An analysis of a discontinuous spectral element method for elastic wave propagation in a heterogeneous material

• Published in: Computational mechanics Vol. 55; no. 4; pp. 789 - 804
• Main Authors: Bin, Jonghoon, Oates, William S., Yousuff Hussaini, M.
• Format: Journal Article
• Language: English
• Published: Berlin/Heidelberg Springer Berlin Heidelberg 01.04.2015; Springer
• Subjects: Accuracy; Analysis; Band structure of solids; Classical and Continuum Physics; Computational Science and Engineering; Dispersions; Elastic waves; Engineering; Galerkin methods; Mathematical models; Methods; Original Paper; Polynomials; Spectra; Theoretical and Applied Mechanics; Wave propagation; Band gap; Floquet–Bloch theory; Dispersion relation; Brillouin zone
• ISSN: 0178-7675; 1432-0924
• DOI: 10.1007/s00466-015-1137-2

The numerical dispersion and dissipation properties of a discontinuous spectral element method are investigated in the context of elastic waves in one dimensional periodic heterogeneous materials. Their frequency dependence and elastic band characteristics are studied. Dispersion relations representing both pass band and stop band structures are derived and used to assess the accuracy of the numerical results. A high-order discontinuous spectral Galerkin method is used to calculate the complex dispersion relations in heterogeneous materials.
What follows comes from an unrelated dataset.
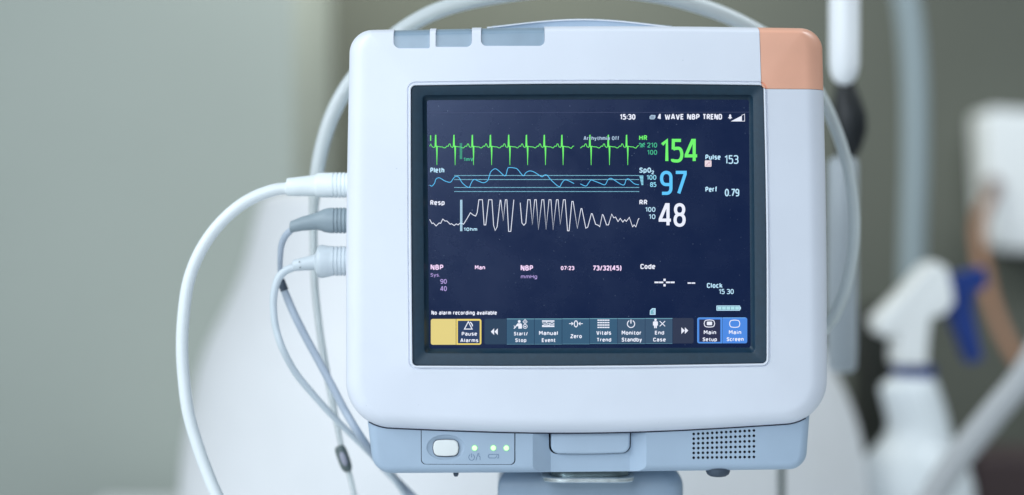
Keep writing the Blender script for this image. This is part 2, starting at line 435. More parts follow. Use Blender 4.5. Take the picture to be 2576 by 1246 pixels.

Floquet–Bloch theory is used to derive the elastic band structure. The accuracy of the dispersion relation is investigated with respect to the spectral polynomial orders for three different cases of materials. Numerical investigations illustrate a spectral convergence in numerical accuracy with respect to the polynomial order based on the elastic band structure and a discontinuous jump of the maximum resolvable frequency within the pass bands resulting in a step-like increase of it with respect to the polynomial order.